Sanctuary

Over the winter months we rise in the dim dawn and sit together in the living room. No lights, across from each other, coffee in hand. Often we don’t talk. We each greet the day in our fashion, let the gray light creep into the sky. Feel the house around us, seventy years old, a stolid little block of a structure which, over the decades, we have transformed, bit by bit, to our liking. Where all three of our kids were born and grew into who they have become. Surrounded by our pictures and art, our books and maps, our precious rocks and artifacts, the urns with ashes of our parents. Sometimes we discuss the day, or our concerns and discoveries, more often we let the early silence be.

In the summer, once the snow melts and the grass greens and the flowers burst out with color.
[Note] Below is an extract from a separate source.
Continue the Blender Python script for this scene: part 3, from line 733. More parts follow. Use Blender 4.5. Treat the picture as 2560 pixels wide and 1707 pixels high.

When the lilacs send their fragrance into the air. When western tanager and lazuli bunting visit, we are drawn outside in the early brightness. We sit in our chosen spots – a chair at the top of the back steps under the lilac branches, or a seat by the fire ring under the old green ash, or on a decrepit old metal lawn chair set hidden in the aspen grove we planted nearly 30 years ago. There, back near the bowling alley parking lot, two blocks from the cacophony of Main Street, we are surrounded and buffered. The leaves rustle in the first breezes of the day. The walkway we made from scavenged railroad plates, now covered by a soft carpet of creeping thyme, the bird bath Sawyer made in a ceramics class, the stone arch adorned with agates and petrified wood. Where chickadees hop in the branches, bight and attentive.

There, with the hum of a highway in the distance, an airplane heading for the airport overhead, the thunder of a passing train half a mile away, with the press of growth and money and greed and distraction more insistent every season; we sit, coffee in hand, and let the peace of this rectangle of space embrace us – its history, its hard work, its stubborn will to flourish, its memories.

We talk, often, of how to move on, whether to stay, bemoan the changes happening inexorably around us. More and more it feels like a defensive space, a place to retreat to from what our town is becoming. And yet, every morning, winter and summer, greeting each day, it is sanctuary and peace and the satisfaction of our lives here, year on year, all that has happened. Our place.